#### LISTED RECORDS

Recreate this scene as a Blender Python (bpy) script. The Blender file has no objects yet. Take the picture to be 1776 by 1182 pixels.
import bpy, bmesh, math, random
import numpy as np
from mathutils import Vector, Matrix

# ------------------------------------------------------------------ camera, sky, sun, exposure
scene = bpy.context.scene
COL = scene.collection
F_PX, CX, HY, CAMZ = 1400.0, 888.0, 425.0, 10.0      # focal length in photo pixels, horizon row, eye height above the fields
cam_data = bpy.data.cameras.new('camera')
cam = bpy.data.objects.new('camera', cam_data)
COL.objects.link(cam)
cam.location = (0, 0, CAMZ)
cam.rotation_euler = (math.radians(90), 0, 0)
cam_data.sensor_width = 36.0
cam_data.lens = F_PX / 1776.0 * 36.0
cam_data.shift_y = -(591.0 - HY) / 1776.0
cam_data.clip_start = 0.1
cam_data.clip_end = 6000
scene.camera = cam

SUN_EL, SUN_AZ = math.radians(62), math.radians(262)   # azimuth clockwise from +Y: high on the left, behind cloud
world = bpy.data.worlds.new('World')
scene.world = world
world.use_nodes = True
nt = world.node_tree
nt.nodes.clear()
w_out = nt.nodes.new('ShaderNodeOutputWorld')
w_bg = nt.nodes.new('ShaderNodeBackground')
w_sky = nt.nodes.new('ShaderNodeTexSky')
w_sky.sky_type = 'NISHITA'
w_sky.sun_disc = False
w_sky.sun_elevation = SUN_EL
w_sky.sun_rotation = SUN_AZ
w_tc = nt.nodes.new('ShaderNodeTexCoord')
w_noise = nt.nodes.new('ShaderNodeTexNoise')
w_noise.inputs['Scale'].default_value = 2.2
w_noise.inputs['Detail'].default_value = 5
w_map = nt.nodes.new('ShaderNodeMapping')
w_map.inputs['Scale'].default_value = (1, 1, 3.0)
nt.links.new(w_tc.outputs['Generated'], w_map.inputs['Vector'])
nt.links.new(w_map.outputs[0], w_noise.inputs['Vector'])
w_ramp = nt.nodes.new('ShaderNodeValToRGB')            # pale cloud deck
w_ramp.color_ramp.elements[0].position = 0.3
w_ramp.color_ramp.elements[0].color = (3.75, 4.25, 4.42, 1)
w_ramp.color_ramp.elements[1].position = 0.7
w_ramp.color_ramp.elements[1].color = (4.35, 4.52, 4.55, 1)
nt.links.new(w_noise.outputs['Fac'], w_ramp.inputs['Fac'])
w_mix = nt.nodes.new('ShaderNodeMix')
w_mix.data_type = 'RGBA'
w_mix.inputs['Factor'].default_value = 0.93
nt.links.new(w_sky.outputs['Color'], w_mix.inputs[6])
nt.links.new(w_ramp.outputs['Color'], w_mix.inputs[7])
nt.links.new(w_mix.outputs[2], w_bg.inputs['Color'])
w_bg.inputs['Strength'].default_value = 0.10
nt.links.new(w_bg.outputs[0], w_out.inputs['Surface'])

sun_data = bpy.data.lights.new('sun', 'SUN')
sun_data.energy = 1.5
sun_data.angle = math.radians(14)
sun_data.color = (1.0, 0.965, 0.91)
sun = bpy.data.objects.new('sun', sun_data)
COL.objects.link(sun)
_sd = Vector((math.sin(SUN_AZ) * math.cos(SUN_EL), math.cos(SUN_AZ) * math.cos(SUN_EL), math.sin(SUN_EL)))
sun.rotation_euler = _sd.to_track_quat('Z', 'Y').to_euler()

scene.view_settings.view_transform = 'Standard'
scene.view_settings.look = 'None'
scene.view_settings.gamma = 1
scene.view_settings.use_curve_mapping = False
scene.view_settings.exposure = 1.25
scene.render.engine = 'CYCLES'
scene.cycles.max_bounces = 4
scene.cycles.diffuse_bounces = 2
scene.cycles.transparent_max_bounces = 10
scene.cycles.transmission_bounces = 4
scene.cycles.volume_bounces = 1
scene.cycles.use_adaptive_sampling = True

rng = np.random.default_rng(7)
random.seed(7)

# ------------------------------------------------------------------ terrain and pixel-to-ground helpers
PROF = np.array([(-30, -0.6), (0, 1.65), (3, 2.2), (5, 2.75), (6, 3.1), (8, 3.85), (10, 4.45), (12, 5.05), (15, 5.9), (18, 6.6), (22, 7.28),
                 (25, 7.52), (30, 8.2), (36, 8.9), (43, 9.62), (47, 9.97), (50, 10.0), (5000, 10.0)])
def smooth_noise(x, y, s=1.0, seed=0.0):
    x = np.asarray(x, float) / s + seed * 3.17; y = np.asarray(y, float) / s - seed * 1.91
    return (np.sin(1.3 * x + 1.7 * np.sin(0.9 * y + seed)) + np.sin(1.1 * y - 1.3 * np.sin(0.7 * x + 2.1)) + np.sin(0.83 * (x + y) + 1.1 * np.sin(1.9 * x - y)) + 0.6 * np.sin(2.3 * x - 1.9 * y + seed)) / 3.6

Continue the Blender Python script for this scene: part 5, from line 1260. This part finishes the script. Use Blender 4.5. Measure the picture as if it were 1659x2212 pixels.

########

## [WHAT YOU WILL DO]
Print the material above verbatim, first line through the line containing "from mathutils import Vector, Matrix", both included.

## [RESULT OF THIS TASK]
Recreate this scene as a Blender Python (bpy) script. The Blender file has no objects yet. Take the picture to be 1776 by 1182 pixels.
import bpy, bmesh, math, random
import numpy as np
from mathutils import Vector, Matrix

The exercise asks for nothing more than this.